begin Given information
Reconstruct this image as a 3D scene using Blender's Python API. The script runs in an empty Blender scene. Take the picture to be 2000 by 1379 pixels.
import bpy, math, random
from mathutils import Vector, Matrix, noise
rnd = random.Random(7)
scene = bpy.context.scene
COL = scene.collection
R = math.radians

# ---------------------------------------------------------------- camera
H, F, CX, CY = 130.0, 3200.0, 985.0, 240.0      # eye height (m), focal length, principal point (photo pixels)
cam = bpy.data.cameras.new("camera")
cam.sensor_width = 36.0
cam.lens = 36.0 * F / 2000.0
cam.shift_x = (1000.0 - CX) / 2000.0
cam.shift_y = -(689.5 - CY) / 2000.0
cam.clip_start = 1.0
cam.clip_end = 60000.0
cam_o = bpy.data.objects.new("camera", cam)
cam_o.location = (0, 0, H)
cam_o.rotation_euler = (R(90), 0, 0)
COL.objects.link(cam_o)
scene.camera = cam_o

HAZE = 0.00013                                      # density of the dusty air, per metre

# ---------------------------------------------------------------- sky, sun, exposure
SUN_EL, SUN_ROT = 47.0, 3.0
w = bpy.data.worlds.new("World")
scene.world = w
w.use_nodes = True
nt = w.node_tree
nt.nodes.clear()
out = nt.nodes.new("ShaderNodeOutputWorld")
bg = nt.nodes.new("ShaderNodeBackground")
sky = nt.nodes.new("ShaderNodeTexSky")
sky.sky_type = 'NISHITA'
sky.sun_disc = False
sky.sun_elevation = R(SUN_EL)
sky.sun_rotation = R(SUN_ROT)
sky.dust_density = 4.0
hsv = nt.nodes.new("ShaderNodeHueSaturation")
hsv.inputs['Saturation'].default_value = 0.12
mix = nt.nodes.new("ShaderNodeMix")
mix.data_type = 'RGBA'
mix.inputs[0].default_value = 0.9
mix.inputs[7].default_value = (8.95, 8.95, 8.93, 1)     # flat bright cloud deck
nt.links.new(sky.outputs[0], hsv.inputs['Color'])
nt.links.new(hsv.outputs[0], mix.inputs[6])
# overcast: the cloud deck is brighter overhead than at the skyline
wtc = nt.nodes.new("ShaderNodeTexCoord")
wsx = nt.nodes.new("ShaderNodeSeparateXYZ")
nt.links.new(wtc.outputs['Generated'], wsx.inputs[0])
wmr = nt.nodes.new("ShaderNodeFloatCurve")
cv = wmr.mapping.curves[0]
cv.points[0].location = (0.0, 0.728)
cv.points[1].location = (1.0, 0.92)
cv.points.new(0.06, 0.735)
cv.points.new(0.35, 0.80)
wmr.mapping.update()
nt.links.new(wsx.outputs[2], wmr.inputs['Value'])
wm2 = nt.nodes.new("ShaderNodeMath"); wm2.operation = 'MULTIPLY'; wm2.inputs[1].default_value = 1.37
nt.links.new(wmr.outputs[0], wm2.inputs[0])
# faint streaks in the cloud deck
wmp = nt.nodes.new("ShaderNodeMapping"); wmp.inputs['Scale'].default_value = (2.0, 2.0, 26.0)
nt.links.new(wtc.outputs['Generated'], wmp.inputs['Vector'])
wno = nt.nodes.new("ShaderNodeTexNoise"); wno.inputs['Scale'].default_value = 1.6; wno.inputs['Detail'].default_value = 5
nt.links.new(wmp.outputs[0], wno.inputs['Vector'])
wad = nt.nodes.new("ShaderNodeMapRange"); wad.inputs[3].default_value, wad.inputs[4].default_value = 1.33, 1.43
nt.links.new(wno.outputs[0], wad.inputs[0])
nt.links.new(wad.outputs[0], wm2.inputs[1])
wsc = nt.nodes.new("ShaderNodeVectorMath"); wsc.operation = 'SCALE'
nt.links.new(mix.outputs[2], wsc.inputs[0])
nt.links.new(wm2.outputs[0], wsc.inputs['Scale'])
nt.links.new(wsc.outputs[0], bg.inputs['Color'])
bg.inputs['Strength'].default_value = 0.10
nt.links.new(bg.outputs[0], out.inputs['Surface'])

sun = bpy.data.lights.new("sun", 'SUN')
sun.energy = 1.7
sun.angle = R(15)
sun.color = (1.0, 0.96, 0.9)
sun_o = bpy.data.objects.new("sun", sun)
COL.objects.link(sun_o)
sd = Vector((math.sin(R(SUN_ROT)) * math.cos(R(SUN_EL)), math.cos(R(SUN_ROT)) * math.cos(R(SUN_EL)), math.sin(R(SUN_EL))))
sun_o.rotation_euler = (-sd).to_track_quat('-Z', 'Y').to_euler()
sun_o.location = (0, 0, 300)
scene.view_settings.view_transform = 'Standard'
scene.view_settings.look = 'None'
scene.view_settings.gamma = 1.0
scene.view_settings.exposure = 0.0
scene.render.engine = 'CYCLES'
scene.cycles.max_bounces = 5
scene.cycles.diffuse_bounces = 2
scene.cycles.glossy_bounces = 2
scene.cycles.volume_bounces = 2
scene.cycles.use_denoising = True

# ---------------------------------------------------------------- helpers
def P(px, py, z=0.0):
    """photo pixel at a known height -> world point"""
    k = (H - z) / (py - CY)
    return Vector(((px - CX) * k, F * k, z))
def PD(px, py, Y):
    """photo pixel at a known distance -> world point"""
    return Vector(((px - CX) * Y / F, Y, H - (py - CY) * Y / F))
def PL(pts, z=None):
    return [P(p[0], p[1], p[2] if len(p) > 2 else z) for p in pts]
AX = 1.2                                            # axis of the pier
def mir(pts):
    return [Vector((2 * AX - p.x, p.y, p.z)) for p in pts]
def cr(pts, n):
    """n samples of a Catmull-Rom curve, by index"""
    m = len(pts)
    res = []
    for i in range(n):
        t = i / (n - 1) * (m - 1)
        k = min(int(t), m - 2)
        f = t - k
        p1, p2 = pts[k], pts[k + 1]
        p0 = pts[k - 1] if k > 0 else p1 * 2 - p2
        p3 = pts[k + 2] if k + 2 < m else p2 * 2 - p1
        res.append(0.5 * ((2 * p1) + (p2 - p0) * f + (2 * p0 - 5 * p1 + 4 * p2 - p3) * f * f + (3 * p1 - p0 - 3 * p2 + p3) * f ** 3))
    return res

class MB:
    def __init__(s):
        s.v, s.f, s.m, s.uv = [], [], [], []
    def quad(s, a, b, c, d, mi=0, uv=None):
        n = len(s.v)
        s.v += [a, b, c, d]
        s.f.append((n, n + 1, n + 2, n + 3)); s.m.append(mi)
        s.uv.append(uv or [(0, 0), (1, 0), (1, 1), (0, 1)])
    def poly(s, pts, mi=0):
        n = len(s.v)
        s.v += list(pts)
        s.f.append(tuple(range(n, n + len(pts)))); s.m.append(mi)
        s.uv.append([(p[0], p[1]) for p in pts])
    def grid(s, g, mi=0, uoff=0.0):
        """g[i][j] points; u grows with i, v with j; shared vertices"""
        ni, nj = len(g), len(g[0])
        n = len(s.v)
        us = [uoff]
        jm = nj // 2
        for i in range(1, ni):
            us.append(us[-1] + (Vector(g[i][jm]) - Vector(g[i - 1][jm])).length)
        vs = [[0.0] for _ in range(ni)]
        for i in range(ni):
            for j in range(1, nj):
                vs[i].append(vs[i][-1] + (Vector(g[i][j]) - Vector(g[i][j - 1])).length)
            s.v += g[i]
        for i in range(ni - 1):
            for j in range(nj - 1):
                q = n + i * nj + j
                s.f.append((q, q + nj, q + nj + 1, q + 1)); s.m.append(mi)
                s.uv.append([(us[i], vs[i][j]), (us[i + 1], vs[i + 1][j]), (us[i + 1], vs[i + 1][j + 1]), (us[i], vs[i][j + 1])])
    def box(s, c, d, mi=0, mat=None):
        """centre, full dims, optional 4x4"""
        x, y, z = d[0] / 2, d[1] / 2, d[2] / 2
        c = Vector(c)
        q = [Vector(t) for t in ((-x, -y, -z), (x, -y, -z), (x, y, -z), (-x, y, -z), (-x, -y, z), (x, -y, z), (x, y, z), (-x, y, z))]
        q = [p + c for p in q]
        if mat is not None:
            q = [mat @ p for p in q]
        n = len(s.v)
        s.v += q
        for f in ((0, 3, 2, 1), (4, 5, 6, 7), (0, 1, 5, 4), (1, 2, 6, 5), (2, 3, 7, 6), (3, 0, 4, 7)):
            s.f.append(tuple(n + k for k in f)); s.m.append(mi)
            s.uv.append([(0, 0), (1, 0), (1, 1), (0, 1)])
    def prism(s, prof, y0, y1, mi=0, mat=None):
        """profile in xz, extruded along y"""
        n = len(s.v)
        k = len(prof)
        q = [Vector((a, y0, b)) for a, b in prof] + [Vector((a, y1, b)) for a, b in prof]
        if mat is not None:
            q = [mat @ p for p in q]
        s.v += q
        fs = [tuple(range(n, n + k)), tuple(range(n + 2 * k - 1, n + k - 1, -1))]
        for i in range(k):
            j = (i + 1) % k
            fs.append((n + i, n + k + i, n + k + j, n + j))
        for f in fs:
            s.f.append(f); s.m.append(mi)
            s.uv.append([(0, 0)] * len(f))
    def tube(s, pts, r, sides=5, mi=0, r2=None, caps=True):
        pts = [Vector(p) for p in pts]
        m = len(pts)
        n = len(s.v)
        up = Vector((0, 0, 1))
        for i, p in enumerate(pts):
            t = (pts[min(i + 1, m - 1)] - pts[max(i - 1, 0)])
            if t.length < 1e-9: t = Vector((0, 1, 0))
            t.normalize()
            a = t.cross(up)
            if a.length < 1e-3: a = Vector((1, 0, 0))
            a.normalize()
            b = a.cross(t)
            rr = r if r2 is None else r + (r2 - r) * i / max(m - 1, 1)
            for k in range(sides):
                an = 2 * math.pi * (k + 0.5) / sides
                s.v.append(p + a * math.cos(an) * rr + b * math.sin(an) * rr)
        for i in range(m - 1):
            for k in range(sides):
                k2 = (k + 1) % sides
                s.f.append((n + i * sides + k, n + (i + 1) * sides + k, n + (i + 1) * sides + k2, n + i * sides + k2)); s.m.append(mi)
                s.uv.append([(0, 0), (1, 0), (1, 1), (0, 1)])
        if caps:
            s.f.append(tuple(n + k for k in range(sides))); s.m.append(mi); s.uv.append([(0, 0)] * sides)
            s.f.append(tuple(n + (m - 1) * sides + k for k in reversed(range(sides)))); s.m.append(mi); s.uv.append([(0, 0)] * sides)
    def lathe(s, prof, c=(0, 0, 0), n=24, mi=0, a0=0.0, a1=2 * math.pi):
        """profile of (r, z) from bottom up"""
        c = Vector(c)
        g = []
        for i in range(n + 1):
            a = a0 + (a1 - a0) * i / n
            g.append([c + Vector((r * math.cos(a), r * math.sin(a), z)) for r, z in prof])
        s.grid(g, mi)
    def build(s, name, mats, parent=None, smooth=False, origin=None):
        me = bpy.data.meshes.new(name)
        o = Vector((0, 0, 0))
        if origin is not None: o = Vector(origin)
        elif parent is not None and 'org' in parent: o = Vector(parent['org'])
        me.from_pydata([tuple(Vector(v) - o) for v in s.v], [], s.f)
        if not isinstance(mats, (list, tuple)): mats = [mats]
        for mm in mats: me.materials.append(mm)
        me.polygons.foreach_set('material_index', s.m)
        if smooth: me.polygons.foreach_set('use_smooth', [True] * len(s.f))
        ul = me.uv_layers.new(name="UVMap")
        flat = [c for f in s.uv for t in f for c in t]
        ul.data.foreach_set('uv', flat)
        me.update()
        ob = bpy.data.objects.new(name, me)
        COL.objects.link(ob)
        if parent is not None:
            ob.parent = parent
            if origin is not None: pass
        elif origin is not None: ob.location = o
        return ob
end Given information
**Task instructions:**
Return, please, the lines of the data from the first through the line containing "HAZE = 0.00013", both kept, exactly as they stand and nothing more.

**Full solution:**
Reconstruct this image as a 3D scene using Blender's Python API. The script runs in an empty Blender scene. Take the picture to be 2000 by 1379 pixels.
import bpy, math, random
from mathutils import Vector, Matrix, noise
rnd = random.Random(7)
scene = bpy.context.scene
COL = scene.collection
R = math.radians

# ---------------------------------------------------------------- camera
H, F, CX, CY = 130.0, 3200.0, 985.0, 240.0      # eye height (m), focal length, principal point (photo pixels)
cam = bpy.data.cameras.new("camera")
cam.sensor_width = 36.0
cam.lens = 36.0 * F / 2000.0
cam.shift_x = (1000.0 - CX) / 2000.0
cam.shift_y = -(689.5 - CY) / 2000.0
cam.clip_start = 1.0
cam.clip_end = 60000.0
cam_o = bpy.data.objects.new("camera", cam)
cam_o.location = (0, 0, H)
cam_o.rotation_euler = (R(90), 0, 0)
COL.objects.link(cam_o)
scene.camera = cam_o

HAZE = 0.00013                                      # density of the dusty air, per metre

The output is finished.